#### SET TASK
Will you quote precisely the lines that run from the top of the material below to the line containing "from mathutils import Vector, Matrix", both ends included?
## Start
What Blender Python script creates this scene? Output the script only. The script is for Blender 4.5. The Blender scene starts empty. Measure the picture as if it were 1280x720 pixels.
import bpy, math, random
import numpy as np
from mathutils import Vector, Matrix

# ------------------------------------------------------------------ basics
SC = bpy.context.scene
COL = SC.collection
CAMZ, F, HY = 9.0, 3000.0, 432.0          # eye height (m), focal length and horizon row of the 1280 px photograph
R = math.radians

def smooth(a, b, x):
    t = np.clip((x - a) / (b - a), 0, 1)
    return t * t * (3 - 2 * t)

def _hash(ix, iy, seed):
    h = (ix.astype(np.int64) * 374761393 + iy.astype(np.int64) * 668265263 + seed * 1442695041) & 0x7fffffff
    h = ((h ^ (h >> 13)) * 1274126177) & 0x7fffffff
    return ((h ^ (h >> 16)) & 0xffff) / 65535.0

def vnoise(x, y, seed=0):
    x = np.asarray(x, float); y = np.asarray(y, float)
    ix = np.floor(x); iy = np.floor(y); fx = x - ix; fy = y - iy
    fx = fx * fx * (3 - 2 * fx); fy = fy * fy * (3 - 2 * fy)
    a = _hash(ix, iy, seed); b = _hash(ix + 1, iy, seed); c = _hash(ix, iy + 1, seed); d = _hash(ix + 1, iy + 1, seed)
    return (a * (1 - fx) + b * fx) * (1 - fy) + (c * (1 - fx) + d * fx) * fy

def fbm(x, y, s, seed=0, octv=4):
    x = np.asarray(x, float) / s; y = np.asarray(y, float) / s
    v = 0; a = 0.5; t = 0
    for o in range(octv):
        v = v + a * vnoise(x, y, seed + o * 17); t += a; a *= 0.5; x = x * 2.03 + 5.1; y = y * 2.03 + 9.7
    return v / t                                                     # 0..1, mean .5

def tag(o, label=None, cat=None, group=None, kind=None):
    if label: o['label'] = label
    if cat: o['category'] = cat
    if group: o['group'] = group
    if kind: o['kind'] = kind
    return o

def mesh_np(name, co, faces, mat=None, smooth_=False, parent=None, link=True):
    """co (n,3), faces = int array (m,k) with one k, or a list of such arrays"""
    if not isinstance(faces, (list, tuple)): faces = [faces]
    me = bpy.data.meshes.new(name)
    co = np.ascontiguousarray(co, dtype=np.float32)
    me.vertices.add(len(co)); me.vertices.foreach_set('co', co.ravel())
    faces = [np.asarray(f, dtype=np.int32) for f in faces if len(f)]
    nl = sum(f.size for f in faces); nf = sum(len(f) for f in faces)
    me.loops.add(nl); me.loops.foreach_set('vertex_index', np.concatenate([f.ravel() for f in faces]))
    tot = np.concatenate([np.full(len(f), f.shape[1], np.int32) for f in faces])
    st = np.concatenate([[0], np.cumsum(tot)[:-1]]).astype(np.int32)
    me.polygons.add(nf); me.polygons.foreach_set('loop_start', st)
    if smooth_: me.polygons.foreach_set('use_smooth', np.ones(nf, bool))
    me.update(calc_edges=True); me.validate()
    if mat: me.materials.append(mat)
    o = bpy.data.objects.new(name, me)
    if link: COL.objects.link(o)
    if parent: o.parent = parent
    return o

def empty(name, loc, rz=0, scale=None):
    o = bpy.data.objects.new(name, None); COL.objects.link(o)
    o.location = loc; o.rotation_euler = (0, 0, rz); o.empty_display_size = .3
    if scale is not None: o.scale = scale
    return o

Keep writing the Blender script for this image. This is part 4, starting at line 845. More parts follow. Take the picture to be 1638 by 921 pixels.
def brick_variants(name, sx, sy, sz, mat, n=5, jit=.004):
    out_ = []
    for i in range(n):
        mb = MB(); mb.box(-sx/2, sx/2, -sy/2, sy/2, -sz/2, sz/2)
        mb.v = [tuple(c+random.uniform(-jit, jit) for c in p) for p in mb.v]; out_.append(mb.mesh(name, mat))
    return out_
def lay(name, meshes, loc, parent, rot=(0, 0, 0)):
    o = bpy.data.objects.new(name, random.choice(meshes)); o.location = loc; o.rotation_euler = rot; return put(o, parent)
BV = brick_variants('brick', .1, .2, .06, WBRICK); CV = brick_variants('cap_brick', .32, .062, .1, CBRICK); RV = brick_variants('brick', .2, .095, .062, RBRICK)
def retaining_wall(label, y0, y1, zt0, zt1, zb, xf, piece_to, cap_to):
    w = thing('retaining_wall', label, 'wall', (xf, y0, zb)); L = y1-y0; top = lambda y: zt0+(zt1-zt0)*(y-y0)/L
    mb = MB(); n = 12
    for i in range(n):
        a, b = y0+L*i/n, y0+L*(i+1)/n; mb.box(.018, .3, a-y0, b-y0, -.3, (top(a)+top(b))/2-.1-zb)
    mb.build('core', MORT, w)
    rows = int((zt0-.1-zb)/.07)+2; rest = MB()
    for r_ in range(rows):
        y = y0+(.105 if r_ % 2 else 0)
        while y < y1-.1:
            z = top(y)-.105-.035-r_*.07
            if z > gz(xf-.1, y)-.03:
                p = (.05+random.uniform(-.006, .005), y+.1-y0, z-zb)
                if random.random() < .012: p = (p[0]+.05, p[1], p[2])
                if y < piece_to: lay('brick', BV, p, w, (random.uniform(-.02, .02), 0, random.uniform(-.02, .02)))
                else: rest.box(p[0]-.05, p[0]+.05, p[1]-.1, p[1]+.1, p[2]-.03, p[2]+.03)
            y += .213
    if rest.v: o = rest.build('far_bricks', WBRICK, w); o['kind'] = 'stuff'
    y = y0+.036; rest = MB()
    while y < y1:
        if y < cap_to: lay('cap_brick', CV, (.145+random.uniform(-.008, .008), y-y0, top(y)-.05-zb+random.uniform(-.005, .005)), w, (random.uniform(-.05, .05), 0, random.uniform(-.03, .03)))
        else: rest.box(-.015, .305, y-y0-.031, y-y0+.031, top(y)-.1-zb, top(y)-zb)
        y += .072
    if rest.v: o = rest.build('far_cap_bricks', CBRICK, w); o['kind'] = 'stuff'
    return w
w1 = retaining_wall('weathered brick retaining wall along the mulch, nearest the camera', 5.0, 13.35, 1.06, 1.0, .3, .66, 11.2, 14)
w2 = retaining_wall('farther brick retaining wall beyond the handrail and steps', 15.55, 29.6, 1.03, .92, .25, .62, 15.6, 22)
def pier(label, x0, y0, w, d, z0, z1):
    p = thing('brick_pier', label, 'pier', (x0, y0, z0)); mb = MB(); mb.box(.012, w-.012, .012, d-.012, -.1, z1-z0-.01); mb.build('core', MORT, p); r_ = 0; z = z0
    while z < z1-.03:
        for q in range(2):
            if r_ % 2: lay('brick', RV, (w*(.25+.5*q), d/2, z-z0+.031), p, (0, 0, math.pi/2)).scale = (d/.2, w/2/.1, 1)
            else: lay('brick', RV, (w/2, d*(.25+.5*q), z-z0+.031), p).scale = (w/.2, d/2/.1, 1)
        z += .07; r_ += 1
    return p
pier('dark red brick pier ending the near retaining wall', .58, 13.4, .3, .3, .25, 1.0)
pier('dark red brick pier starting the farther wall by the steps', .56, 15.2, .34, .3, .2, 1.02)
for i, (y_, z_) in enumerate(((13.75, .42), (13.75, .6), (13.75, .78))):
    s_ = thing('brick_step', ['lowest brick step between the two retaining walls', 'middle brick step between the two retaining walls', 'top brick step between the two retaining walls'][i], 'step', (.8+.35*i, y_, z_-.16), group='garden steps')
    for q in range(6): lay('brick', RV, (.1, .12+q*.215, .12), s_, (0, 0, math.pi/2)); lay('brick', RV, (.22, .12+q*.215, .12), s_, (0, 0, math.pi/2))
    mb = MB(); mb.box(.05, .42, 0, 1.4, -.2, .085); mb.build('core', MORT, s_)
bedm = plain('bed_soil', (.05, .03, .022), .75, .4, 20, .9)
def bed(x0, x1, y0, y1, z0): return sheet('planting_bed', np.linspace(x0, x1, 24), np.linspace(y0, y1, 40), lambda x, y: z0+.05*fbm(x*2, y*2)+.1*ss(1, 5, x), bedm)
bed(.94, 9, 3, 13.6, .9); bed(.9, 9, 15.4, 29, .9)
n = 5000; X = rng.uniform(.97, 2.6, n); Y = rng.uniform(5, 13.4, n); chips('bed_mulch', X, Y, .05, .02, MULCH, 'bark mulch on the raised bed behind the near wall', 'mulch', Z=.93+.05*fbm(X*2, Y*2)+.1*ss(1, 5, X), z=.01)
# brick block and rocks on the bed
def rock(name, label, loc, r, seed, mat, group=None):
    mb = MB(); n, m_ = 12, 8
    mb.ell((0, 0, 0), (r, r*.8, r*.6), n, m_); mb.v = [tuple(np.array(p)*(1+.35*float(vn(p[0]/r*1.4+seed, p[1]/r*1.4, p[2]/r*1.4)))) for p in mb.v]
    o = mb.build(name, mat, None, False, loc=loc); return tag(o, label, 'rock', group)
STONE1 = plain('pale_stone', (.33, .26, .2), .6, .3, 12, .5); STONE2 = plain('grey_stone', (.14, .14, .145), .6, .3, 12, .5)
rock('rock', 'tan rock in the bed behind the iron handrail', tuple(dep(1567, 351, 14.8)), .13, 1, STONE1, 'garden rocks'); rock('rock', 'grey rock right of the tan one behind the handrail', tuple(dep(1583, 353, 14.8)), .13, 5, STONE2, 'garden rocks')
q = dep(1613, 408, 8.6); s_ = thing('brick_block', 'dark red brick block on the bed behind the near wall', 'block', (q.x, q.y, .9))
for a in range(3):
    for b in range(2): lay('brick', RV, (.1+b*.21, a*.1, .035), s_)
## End
#### OUTPUT OF THE TASK
What Blender Python script creates this scene? Output the script only. The script is for Blender 4.5. The Blender scene starts empty. Measure the picture as if it were 1280x720 pixels.
import bpy, math, random
import numpy as np
from mathutils import Vector, Matrix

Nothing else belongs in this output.